AR Places Consumers at the Center of the Shopping Experience
April 15th, 2019 | WX
Consumer decision-making is driven by both emotional and rational considerations. As consumers, we’re not only caring about needs, prices or availability, but also about how we feel during shopping.
AR technology has a unique ability to place the consumer at the center of the shopping experience, stroking our ego and making us feel good.
We live in an interactive world where information about products and services is never further away than a few clicks, but that information is rarely contextual, in the sense that our phones will display the same information at home, at the office or in a shopping mall. Regarding the latter, Augmented reality helps retailers to provide interactive content in context, as the camera understand its physical surroundings and curates the information about products and brands.
Along with upcoming 5G & AI, there is no doubt that AR is already playing a significant role in today’s New Retail, not only to create a WOW effect, but more fundamentally for engagement and utility. Focusing on AR in retail, let’s take a look at three existing use-cases, AR + supermarket, AR + furniture and AR + fashion&cosmetics.
Example 1: Tesco
Augmented Store: is an indoor search tool used to locate items easily. All that a user needs to do is to type in the desired item and follow the virtual assistant who will locate with a few centimeters accuracy and optimize the shortest possible shopping route. If there is interest in promotions, new products, or special offers, we’ll make sure to display them on the way. Finally, for special requests (ingredient free, organic, etc.) we apply visual overlays to highlight those specified items.
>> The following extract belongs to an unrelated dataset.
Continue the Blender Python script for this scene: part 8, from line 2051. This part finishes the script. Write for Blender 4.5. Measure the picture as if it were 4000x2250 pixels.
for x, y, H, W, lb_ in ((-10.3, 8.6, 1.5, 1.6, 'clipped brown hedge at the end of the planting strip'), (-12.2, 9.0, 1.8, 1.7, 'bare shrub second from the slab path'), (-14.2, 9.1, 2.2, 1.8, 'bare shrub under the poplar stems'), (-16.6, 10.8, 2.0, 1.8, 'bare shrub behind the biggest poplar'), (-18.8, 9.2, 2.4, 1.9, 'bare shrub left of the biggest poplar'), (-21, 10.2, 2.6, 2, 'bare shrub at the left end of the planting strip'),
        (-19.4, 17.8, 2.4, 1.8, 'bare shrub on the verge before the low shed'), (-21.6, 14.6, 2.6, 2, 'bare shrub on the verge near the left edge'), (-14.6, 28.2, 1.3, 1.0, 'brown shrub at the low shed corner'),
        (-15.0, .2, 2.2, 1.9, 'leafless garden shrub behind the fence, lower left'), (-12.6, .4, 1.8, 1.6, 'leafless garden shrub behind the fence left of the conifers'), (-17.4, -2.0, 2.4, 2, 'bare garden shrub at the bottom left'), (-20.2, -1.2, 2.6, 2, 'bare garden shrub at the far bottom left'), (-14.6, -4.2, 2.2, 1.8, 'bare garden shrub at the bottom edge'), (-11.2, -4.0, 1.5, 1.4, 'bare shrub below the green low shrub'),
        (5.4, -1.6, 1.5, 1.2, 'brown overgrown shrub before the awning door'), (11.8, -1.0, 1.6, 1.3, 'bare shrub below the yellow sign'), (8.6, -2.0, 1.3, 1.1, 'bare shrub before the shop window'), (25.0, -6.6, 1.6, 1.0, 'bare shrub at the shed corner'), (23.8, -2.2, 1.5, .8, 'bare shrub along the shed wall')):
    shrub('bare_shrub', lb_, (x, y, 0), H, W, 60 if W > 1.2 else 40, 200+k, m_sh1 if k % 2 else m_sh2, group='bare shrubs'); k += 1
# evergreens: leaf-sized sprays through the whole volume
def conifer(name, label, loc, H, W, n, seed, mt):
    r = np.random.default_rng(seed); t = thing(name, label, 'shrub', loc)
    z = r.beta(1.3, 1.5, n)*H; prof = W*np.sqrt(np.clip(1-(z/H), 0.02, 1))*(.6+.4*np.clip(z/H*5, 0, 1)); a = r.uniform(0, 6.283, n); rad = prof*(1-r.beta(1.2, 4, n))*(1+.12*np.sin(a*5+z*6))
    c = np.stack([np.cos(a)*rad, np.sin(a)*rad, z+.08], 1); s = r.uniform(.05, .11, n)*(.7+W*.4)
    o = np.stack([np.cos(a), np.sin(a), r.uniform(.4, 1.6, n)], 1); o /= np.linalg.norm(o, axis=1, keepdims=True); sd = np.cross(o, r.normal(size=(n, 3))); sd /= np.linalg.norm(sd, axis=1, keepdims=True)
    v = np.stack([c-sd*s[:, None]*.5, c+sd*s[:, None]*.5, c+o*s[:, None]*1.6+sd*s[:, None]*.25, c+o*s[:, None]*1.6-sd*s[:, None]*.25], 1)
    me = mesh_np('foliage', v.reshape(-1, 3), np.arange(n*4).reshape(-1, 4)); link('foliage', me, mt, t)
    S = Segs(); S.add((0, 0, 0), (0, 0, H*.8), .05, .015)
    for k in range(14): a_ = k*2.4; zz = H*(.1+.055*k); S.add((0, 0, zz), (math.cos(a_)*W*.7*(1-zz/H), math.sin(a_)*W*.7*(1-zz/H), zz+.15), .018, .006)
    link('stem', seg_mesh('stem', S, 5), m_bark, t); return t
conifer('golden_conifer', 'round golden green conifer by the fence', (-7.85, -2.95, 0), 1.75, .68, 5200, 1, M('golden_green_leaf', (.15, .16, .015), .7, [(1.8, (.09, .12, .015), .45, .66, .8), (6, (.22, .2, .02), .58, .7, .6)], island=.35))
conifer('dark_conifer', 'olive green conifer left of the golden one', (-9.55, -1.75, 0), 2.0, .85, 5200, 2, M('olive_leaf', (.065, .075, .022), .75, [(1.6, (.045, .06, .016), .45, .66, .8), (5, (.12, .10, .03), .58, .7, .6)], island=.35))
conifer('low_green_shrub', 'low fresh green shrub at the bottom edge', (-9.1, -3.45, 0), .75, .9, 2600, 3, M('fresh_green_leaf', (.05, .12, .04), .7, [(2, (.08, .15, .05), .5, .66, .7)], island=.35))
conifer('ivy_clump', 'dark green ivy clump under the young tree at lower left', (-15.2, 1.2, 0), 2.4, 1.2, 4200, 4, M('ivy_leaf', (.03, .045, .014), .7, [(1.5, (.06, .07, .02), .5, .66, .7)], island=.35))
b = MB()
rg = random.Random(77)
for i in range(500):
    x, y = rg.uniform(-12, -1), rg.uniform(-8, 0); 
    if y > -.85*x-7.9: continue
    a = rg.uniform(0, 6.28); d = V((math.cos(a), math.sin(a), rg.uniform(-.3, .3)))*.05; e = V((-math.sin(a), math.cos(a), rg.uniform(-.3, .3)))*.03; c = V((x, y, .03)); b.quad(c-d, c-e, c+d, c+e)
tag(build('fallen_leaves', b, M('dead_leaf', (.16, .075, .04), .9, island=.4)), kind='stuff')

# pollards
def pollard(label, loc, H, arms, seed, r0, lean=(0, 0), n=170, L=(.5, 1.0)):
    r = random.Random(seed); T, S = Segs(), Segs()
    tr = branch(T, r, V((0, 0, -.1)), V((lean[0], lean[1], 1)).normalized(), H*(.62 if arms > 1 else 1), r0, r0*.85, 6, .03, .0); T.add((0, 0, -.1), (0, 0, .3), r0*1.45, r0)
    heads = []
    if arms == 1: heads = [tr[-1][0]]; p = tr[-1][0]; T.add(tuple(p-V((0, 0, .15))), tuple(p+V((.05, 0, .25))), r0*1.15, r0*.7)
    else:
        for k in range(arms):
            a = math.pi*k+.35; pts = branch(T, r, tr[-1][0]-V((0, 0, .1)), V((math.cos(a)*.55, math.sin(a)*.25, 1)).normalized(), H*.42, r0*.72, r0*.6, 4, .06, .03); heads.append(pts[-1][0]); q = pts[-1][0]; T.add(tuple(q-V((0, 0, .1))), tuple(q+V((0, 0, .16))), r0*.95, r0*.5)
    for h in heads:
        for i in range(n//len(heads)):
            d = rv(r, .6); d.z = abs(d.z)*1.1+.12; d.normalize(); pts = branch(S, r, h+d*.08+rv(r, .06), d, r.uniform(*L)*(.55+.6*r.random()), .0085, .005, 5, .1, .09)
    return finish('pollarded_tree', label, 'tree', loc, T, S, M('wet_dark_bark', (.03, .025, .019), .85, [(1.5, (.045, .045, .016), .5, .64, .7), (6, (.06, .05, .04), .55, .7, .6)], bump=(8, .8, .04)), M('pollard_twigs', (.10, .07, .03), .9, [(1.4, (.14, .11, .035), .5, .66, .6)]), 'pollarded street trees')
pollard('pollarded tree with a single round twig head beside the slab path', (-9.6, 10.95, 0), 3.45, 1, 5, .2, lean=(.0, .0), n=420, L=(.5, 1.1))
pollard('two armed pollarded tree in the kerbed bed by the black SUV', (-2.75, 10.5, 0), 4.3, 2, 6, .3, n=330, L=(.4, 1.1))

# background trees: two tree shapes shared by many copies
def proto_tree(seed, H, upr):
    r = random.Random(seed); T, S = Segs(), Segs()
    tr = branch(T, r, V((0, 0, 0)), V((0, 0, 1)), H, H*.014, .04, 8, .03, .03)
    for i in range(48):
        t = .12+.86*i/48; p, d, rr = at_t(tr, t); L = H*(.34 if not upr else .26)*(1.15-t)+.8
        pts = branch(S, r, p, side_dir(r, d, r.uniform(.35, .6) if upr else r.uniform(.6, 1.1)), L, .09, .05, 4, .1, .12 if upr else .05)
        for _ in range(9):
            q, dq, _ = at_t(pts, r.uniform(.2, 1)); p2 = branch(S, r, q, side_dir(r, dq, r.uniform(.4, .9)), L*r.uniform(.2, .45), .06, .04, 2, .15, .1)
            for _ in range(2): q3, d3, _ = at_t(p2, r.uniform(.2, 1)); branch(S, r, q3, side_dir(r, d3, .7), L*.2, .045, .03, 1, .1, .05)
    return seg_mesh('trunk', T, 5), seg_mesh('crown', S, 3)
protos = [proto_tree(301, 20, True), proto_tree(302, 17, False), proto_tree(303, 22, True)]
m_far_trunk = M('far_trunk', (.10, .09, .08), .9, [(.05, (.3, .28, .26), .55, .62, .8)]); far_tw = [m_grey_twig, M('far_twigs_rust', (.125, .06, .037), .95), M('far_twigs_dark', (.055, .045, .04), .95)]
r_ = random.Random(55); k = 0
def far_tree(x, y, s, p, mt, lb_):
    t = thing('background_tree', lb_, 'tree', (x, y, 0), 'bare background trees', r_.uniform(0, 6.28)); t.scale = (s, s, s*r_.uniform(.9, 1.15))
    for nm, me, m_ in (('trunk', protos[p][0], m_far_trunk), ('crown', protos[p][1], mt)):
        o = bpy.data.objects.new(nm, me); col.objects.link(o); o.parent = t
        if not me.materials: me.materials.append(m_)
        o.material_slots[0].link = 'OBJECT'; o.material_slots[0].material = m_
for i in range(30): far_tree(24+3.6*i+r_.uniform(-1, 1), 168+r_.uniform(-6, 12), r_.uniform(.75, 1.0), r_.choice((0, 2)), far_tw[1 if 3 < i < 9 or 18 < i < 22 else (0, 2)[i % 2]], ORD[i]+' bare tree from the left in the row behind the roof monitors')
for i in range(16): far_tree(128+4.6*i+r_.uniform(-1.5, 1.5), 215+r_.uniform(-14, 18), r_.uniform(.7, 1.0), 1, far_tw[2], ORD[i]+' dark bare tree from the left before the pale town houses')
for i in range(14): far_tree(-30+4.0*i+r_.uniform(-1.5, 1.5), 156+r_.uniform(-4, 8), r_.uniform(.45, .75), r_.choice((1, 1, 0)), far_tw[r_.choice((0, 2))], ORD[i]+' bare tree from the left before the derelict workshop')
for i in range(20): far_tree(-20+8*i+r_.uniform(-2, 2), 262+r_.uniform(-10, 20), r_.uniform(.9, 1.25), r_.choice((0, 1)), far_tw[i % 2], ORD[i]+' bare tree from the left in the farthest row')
Augmented Products: Each SKU can be recognized by its packaging or barcode. Once a product is recognized, product information provided by the brands/retailers or generated by other shoppers can be delivered to consumers in creative and engaging ways. This information may include the brand story, grading for food, cosmetics, and alcohol, ingredient classification, shoppers’ comments, and a recommendations system, all helping consumers to make a smarter purchasing decision. What’s more, we have also designed various styles of AR scenes and games for different products to create a memorable experience, blending the real and the virtual.
Augmented Lifestyle: Shopping should be fun, that’s why new AR experiences are released every two weeks. We aim at creating immersive, engaging, and fun AR experiences to be played and shared while in store.
With the enhanced “View in My Room 3D” tool from Houzz, products appear in true-to-life scale which enables users to walk around their selected product in order to get a closer virtual look at how its surfaces will appear in their room’s light. In addition, the tool now features a shopping list that helps shoppers keep track of the items they have previously checked, making it easier to use Houzz and get inspired to shop from the comfort of their home.
Some customers weren’t confident about buying in the past, so this APP is aimed at making that experience easier for them. Furniture is correctly sized down to millimeters with the possibility to walk right up and get a close up look at fabrics and colors. Of the 2200 items that can be tried for size, most are larger items found in the living room, such as sofas, coffee, and dining tables.
This may be an embarrassing case we’ve all faced at some point: Though we finally chose a nice-looking shirt, honestly, we felt too lazy to try it on in a fitting room, considering it all too laborious. It directly lowers the customer’s satisfaction when they are made to wait a long time for a dressing room to become available. Besides, the firm and rigid mannequins in the shop are not vivid enough to reveal the true beauty of the clothes.
Virtual fitting rooms are developed based on AR technology. Standing in front of it, visitors can try on products without actually wearing them. It measures the person's height and body shape and displays the person wearing a virtual garment (or other clothes, shoes, accessories, etc.). This technology combines mirror with AR and enables customers experimenting with any colors and product types while saving their time. It also improves conversion rates and reduces returns for clothes, jewelry, cosmetics and other products that may be tried on.
Testing makeup has been an issue for many online consumers given that it’s difficult to judge just by seeing photos of products without knowing how they will actually work on their own faces.
Zara decided to bring fashionable looks to life in stores by bringing AR fashion shows at more than 120 stores worldwide, featuring the fast fashion brand’s best looks on top international models. Consumers can simply point their phones at the window display or special podiums set up throughout the store to view an AR fashion show experience.
Summary
Augmented Reality offers a digital solution for both online and offline retailers by impacting the emotional and cognitive aspects of the shopping journey. As the natural bridge between E-commerce and physical retail, AR offers a fabulous opportunity to attract, engage and increase conversion. As a nascent technology, AR is still evolving extremely fast, so those examples represent only the early stages. Once the full potential of AR is unlocked, we will live in a new world which will disrupt every aspect of our physical life, retail included.
Since 2018, we are converging toward this new world (sometimes referred to the AR cloud, spatial web or spatial computing). We are releasing the first experiences with partners in China this year before opening our APIs to existing apps for retailers, brands and physical places. In the coming years, Mixed Reality (or Extended Reality) will also be deployed on smart glasses and web browsers to let everyone anchor their information to the physical world.